Dion doit 50 000 $ à un de ses conseillers à la transition

S. Dion, chef du PLC


par Hugo de Grandpré, La Presse

Le nouveau chef du Parti libéral, Stéphane Dion, a une dette de 50 000 $ envers l'un des deux hommes qu'il vient de nommer pour le conseiller dans la gestion de ses nouvelles fonctions, a appris La Presse.
Rod Bryden, qui fera partie de l'influent comité de transition formé par M. Dion, lui a prêté cette somme durant la campagne à la direction qui a pris fin samedi.
Ancien propriétaire des Sénateurs d'Ottawa, M. Bryden est un bailleur de fonds de longue date du Parti libéral.
Son nom a été mentionné à au moins deux reprises dans le cadre de controverses impliquant le gouvernement Chrétien.
Hier, des membres du gouvernement et de l'opposition sont montés aux barricades, disant que le nouveau chef perpétue la vieille tradition de marchandage d'influence chez les libéraux.
«M. Dion a beaucoup d'explications à fournir», a déclaré à La Presse le président du Conseil du Trésor, John Baird, joint par téléphone en fin de journée. «Visiblement, il ne mentait pas lorsqu'il a dit qu'il a appris la politique de Jean Chrétien», a ajouté M. Baird qui a déposé un projet de loi à la Chambre des communes sur la responsabilité pour améliorer les murs politiques dans la foulée du scandale des commandites.
Rod Bryden et Marcel Massé, président du Conseil du Trésor sous Jean Chrétien, se sont vus confier la délicate tâche de monter l'équipe qui entourera le chef de l'opposition.
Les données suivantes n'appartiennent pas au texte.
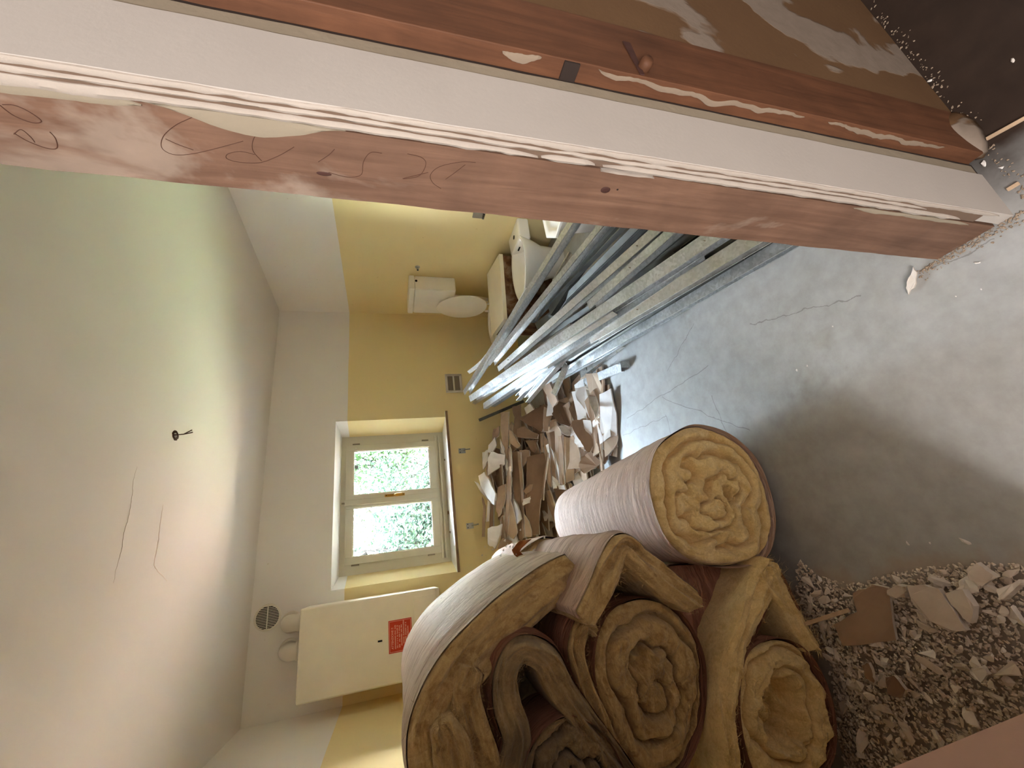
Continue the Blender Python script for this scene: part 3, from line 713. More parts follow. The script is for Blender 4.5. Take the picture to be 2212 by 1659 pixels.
batt('insulation batt folded like a tent beside the big roll',
     [(1262,1345),(1292,1285),(1318,1222),(1345,1180),(1385,1215),(1445,1265),(1505,1305)], YS-.05, [.075,.085,.085,.075,.085,.09,.07], .8, 31, -1, m_paper, m_fibs, ystep=.0, axis=(.03, 1, -.02))
yr = YS+.02
roll('insulation roll with a triangular fold inside its end, in the middle of the stack',
     [(1330,1310),(1400,1290),(1470,1320),(1518,1400),(1528,1490),(1515,1590),(1470,1680),(1400,1700),(1350,1640),(1310,1550),(1285,1460),(1292,1370)],
     (1415,1480), at(1415,1480,'y',yr), (.03, 1, -.02), 1.0, 14, .93, 2.6, m_paperd, m_fibs, deep=.07, name='insulation_roll', chaos=.7)
roll('dark insulation roll at the lower left of the stack, half out of view',
     [(1170,1580),(1230,1545),(1300,1580),(1350,1660),(1370,1760),(1300,1850),(1200,1840),(1140,1760),(1130,1660)],
     (1250,1690), at(1250,1690,'y',YS), (.02, 1, -.02), .95, 17, .93, 2.4, m_paperd, m_fibg, deep=.08, chaos=1)
roll('insulation roll lying on the floor beside the plaster rubble, hollow dark core',
     [(1620,1405),(1680,1378),(1740,1400),(1785,1470),(1808,1560),(1800,1650),(1740,1720),(1670,1730),(1625,1660),(1602,1570),(1600,1480)],
     (1705,1550), at(1705,1550,'y',YS-.04), (.02, 1, 0), .95, 19, .95, 2.3, m_paperd, m_fib, deep=.05, hollow=(.05, .02, .42, 1.1, .10))
batt('forked insulation batt leaning over the floor roll, left leg',
     [(1590,1740),(1572,1640),(1565,1550),(1578,1460),(1600,1370),(1640,1270),(1665,1215)], YS-.02, [.06,.06,.065,.07,.085,.10,.09], 1.0, 41, 1, m_paperd, m_fib)
batt('drooping insulation flap over the floor roll beside the rubble',
     [(1650,1225),(1675,1265),(1700,1310),(1725,1360),(1752,1400)], YS-.03, [.10,.10,.085,.075,.06], .9, 43, -1, m_paperd, m_fib)
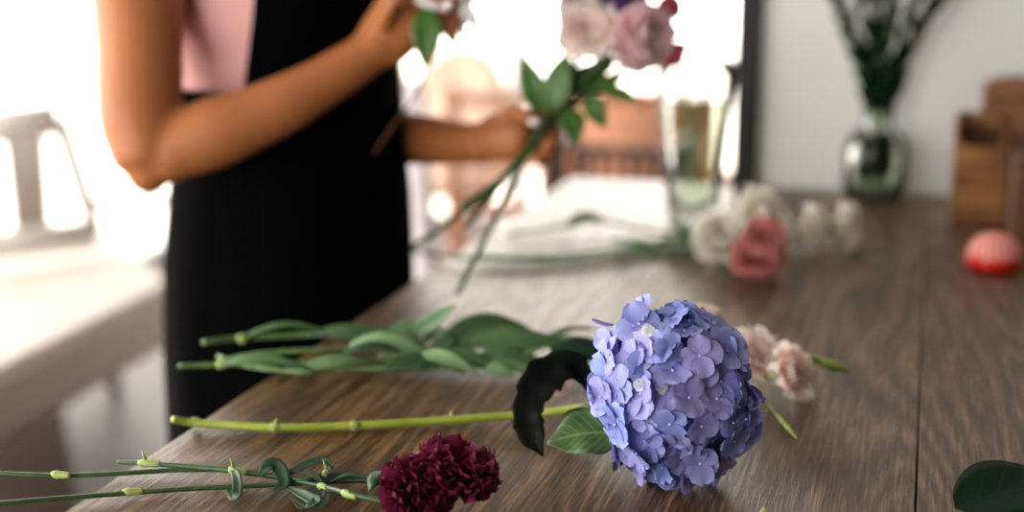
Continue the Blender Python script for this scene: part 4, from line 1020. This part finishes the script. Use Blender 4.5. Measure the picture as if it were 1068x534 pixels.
# peach sofa and slatted crate behind the table's far end
cy = 4.7; x0, x1 = wx(565, cy), wx(742, cy)
t = thing('sofa', 'low peach upholstered sofa behind the far end of the table', 'sofa', ((x0 + x1) / 2, cy, 0))
zt = wz(640, 97, cy)
b = MB(); b.box((x0, cy, .25), (x1, cy + .16, zt), .03); b.build('backrest', M['peach'], t)
b = MB(); b.box((x0, cy + .165, .22), (x1, cy + .8, .42), .04); b.build('seat', M['peach'], t)
for x in (x0 + .03, x1 - .07):
    for y in (cy + .05, cy + .7):
        b = MB(); b.box((x, y, 0), (x + .04, y + .04, .22), .004); b.build('leg', M['darkwood'], t, smooth=False)
cy = 3.6; x0, x1 = wx(562, cy), wx(700, cy)
t = thing('slatted_crate', 'brown wooden crate chair of upright slats just beyond the table end', 'crate', ((x0 + x1) / 2, cy, 0))
zt = wz(630, 152, cy); n = 9
for k in range(n):
    xa = x0 + (x1 - x0) * k / n; b = MB(); b.box((xa, cy - .008, .06), (xa + (x1 - x0) / n * .55, cy + .008, zt - .01), .003); b.build('slat', M['orangewood'] if k in (0, 2, 5) else M['darkwood'], t, smooth=False)
for z0_, z1_ in ((zt - .03, zt), (.04, .09)):
    b = MB(); b.box((x0 - .01, cy + .009, z0_), (x1 + .01, cy + .03, z1_), .003); b.build('rail', M['darkwood'], t, smooth=False)
for x in (x0, x1 - .03):
    b = MB(); b.box((x, cy + .031, 0), (x + .03, cy + .36, zt - .01), .003); b.build('side_panel', M['darkwood'], t, smooth=False)
# pale draped chair behind the apron
cy = 3.3; xc = wx(418, cy); zt = wz(418, 82, cy)
t = thing('draped_chair', 'chair under a pale lilac cloth, partly hidden behind the florist', 'chair', (xc, cy, 0))
rows = []
for z, a, d in ((zt, .01, .005), (zt, .055, .02), (zt - .02, .065, .03), (zt - .15, .07, .035), (zt - .35, .082, .045), (.35, .10, .06), (.02, .12, .08)):
    rows.append([V((xc + a * math.cos(th) * (1 + .06 * math.sin(7 * th)), cy + d * math.sin(th) * (1 + .12 * math.sin(7 * th)), z)) for th in [2 * PI * k / 56 for k in range(56)]])
b = MB(); b.grid(rows, True); b.build('cloth', M['lilacfab'], t)
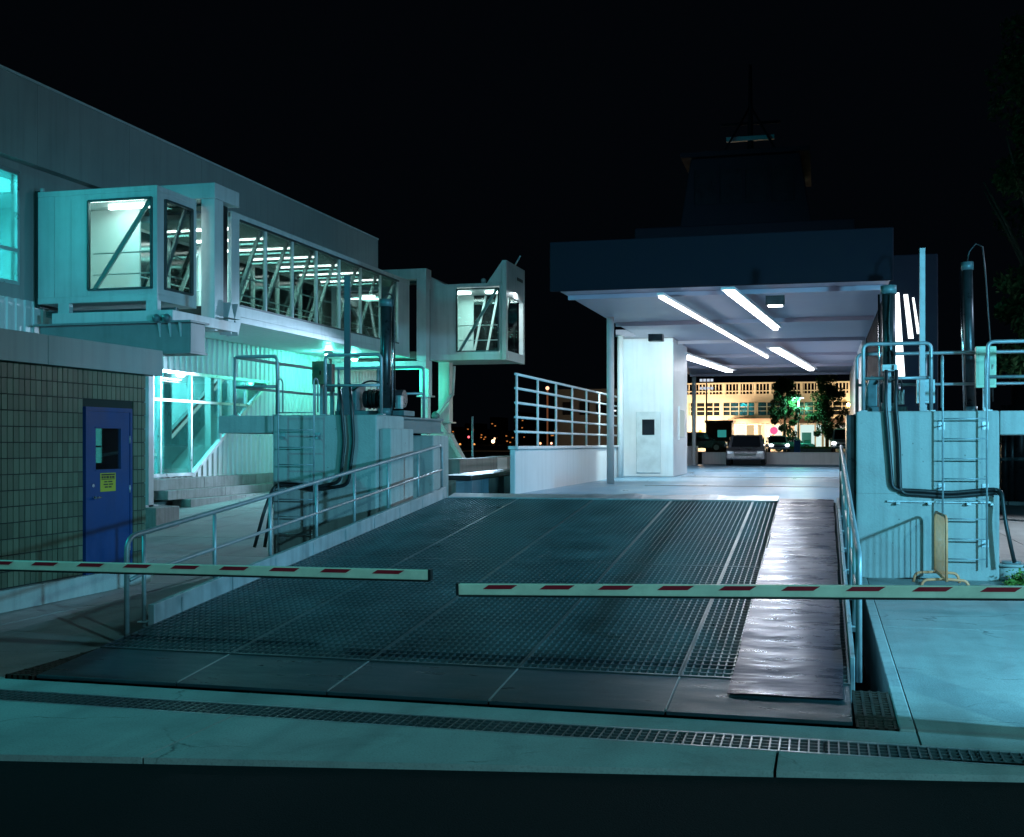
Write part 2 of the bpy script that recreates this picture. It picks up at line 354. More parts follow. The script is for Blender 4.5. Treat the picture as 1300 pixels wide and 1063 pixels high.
# ------------------------------------------------------------------ corner grates
def grate(name, x0, x1, y0, y1, z, label):
    m = MB(); y = y0
    while y < y1: m.box(x0, x1, y, y + .022, z - .05, z + random.uniform(0, .012)); y += .085
    x = x0
    while x <= x1 + .001: m.box(x, x + .022, y0, y1, z - .045, z + .004); x += (x1 - x0 - .022) / 4
    m.build(name, mat('rusty_grate', (0.055, 0.04, 0.032), 0.8, 0.4, var=0.5, scale=12), label=label, cat='grate')
grate('corner_grate', -7.10, -6.84, 9.1, 10.75, 0.02, 'dark rusty corner grate strip at the left front of the ramp')
grate('corner_grate', 0.235, 0.53, 9.1, 10.45, 0.0, 'dark square-mesh corner grate at the right front of the ramp')

# ================================================================== LOADING RAMP
RX0, RX1, RY0, RY1 = -6.8, 0.22, 9.1, 21.0
def zr(y): return 0.03 + 0.0887 * (y - 9.1)
ramp = thing('loading_ramp', (-3.3, 9.1, 0), 'wide steel grating vehicle ramp rising towards the ferry', 'ramp')
seam = [-6.8, -5.4, -4.0, -2.6, -1.18, 0.22]
for a, b in zip(seam[:-1], seam[1:]):
    m = MB(); y0, y1 = 9.12, 10.06; a2, b2 = a + .008, b - .008
    m.hexa([(a2, y0, zr(y0) - .03), (b2, y0, zr(y0) - .03), (b2, y1, zr(y1) - .03), (a2, y1, zr(y1) - .03),
            (a2, y0, zr(y0)), (b2, y0, zr(y0)), (b2, y1, zr(y1)), (a2, y1, zr(y1))])
    m.build('front_plate', M_PLATE, ramp, bevel=.004)
    if a > -6.7: MB().hexa([(a - .008, y0 + .03, zr(y0) - .01), (a + .008, y0 + .03, zr(y0) - .01), (a + .008, y1, zr(y1) - .01), (a - .008, y1, zr(y1) - .01), (a - .006, y0 + .03, zr(y0 + .03) + .005), (a + .006, y0 + .03, zr(y0 + .03) + .005), (a + .006, y1, zr(y1) + .005), (a - .006, y1, zr(y1) + .005)]).build('seam_strip', M_GALV, ramp)
for a, b in zip(seam[:-1], seam[1:]):
    m = MB(); y0, y1 = 10.09, 20.95; n = 20
    for i in range(n + 1):
        x = a + .012 + (b - a - .024) * i / n; edge = i in (0, n); wd = .0065 if not edge else .009
        m.hexa([(x - wd, y0, zr(y0) - .06), (x + wd, y0, zr(y0) - .06), (x + wd, y1, zr(y1) - .06), (x - wd, y1, zr(y1) - .06),
                (x - wd, y0, zr(y0) + .004 * edge), (x + wd, y0, zr(y0) + .004 * edge), (x + wd, y1, zr(y1) + .004 * edge), (x - wd, y1, zr(y1) + .004 * edge)])
    y = y0
    while y < y1:
        z = zr(y); m.box(a + .013, b - .013, y, y + .014, z - .045, z + .006); y += 0.125
    for y in (y0 + .01, 15.0, y1 - .02): m.box(a + .012, b - .012, y, y + .03, zr(y) - .06, zr(y) + .006)
    m.build('grating_panel', M_GRATE, ramp)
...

Les deux hommes doivent donc conseiller M. Dion sur la composition de son cabinet fantôme et l'embauche de ses proches collaborateurs.
Invité à réagir, le porte-parole de Stéphane Dion, André Lamarre, dit qu'il ne voit rien de répréhensible dans cette nomination. «M. Bryden est un homme dont les compétences dans le domaine de la gestion sont reconnues», plaide-t-il.
M. Lamarre précise que le nouveau venu n'est pas rémunéré. Il ajoute que la pratique qui consiste à nommer des organisateurs de campagne pour mettre sur pied un bureau de leader est chose courante en politique. «Il n'y a aucun retour d'ascenseur: il n'est pas payé! Il ne fait qu'analyser les besoins et les ressources du cabinet.»
Rod Bryden, 65 ans, est un homme d'affaires bien connu à Ottawa. Lorsqu'il était propriétaire des Sénateurs, il n'était pas rare de le voir en compagnie de politiciens dans sa loge. En 2000, il avait réussi à convaincre le ministre de l'Industrie d'alors, John Manley, d'investir de l'argent des contribuables dans un programme pour venir en aide aux équipes de la Ligue nationale de hockey. À l'époque, l'affaire avait fait grand bruit et M. Manley, député d'une circonscription de la capitale, avait dû revenir sur sa décision.
En 2003, les deux hommes ont été mêlés à un autre scandale, lorsqu'un quotidien torontois a révélé que M. Manley est intervenu auprès de la CIBC au sujet d'un prêt consenti au club. Le ministre de l'Industrie a été blanchi par le conseiller fédéral en éthique, qui a jugé que l'intervention avait été faite dans le seul intérêt de sa circonscription.
Cette absolution n'a pas empêché Rod Bryden, en 2003, de se placer sous la protection de la Loi sur la faillite après la débandade financière des Sénateurs. Or, en 2004, l'homme d'affaires évitait la faillite en convenant avec ses créanciers de ne rembourser que 600000$ des quelque 60 millions qu'il avait garanti.
Aujourd'hui, M. Bryden est propriétaire de SC Stormont, une firme qui conseille les dirigeants d'entreprise en échange de parts ou d'actions.
«Voilà une illustration parfaite de la relation incestueuse qu'entretient la politique canadienne avec le financement à grande échelle», a commenté hier le député du NPD, Pat Martin. «Personne ne devrait être en mesure d'acheter une élection ou un politicien. Or, ces prêts consentis aux libéraux durant la course au leadership sont l'équivalent de donations corporatives, à mon avis. C'est très dangereux.»
M. Dion, élu chef samedi par les délégués libéraux, a contracté 430 000$ en prêts. Parmi ses autres créanciers, on trouve Stephen Bronfman (50 000$); un francophone d'Edmonton, Marc de la Bruyère (100 000$); et Mamdouh Stéphanos, de sa circonscription de Saint-Laurent (150 000$).